Deux ans et demi après leur retrait militaire, les États-Unis sont contraints de remettre le doigt en Irak. L'opposition et les médias américains accusent le gouvernement d'être parti trop tôt ou d'avoir manqué de stratégie en Syrie voisine.
Face à la rapidité de l'offensive des combattants de l'État islamique en Irak et au Levant (EIIL), les Américains n'ont pas d'autre choix que de renforcer leur appui à une armée irakienne en déroute. Très réticent à intervenir militairement sur des théâtres extérieurs, Barack Obama a déclaré, jeudi 12 juin, "ne rien exclure" et examiner toutes les options à sa disposition, y compris des frappes aériennes, pour venir en aide au gouvernement irakien.
Quelle que soit la décision prise par l'armée américaine, l'idée de remettre le doigt en Irak deux ans et demi après le départ du dernier soldat américain - et ce, au terme d'un très lourd engagement militaire pendant huit ans -, rend la presse américaine amère. "Les Américains ont laissé derrière eux un État irakien incapable de tenir debout seul, écrit le "New Yorker". Ce que nous avons construit s'est écroulé. Voilà ce qui reste de la guerre en Irak”.

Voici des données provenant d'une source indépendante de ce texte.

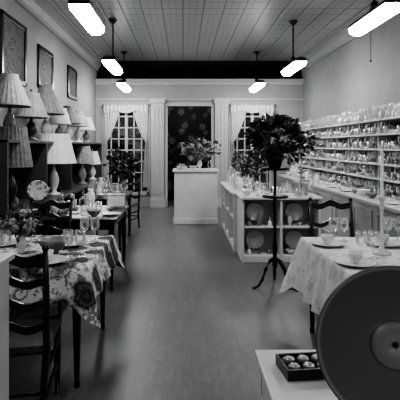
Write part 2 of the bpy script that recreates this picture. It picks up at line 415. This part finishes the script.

"Ce n’est pas pour cela que moi et mes amis nous sommes battus, ce n’est pas ce pour quoi ils sont morts." Voilà ce qu’écrit John Nagl, un vétéran américain des deux guerres en Irak, dans les colonnes du "Washington Post". "Nous payons aujourd’hui le prix de notre précipitation en Irak et de notre indécision en Syrie", poursuit-il. Pour le quotidien, "l'administration américaine a besoin de prendre conscience de cette poudrière au Moyen-Orient, et doit établir une stratégie qui va plus loin qu'un départ précipité d'Irak."
"Que fait le président ?"
Car c'est bien ce que les Républicains reprochent au président Obama : l'absence présumée de stratégie américaine dans la région. John Boehner, président de la Chambre des représentants, a brocardé "l'échec de la politique américaine en Syrie, Libye et Égypte, et l'absence de stratégie plus large pour le Moyen-Orient [qui] a un impact direct sur la situation en Irak". Les "terroristes" sont "à 100 miles de Bagdad, et que fait le président ? Il fait la sieste", a-t-il lancé.
Le sénateur John McCain a même réclamé la démission de l'équipe de sécurité nationale du président Obama, visant sa conseillère Susan Rice et le secrétaire d'État John Kerry.
"Nous n'avons pas eu de stratégie régionale de sécurité nationale, pour gérer ce qui se passe en Syrie, en Irak, en Jordanie", renchérit le général Eaton, dénonçant lui aussi un "échec" des États-Unis en Syrie, qui aurait "contribué" au succès de l'EIIL en Irak. Le département d'État a lui-même reconnu que "l'impact de la crise en Syrie et son débordement en Irak ont clairement été un facteur majeur" de l'offensive des djihadistes radicaux.
Printemps arabe de 2011
Le politilogue Christopher Chivvis, du centre d'études Rand, voit même dans l'insurrection en Irak le résultat d'un "choc exogène, qui est clairement le Printemps arabe" de 2011. "Sans le Printemps arabe, il est bien moins probable que l'on ait assisté à cette détérioration en Irak", pense-t-il.
Reste que pour les États-Unis, d'autres possibilités s'offrent à Washington, comme d'éventuelles frappes aériennes, l'accélération de la livraison d'armements et l'intensification de la formation des forces armées irakiennes. De fait, résume pour l'AFP le général en retraite Paul Eaton, "ce que les armées occidentales font de mieux, c'est d'apprendre aux autres à se battre".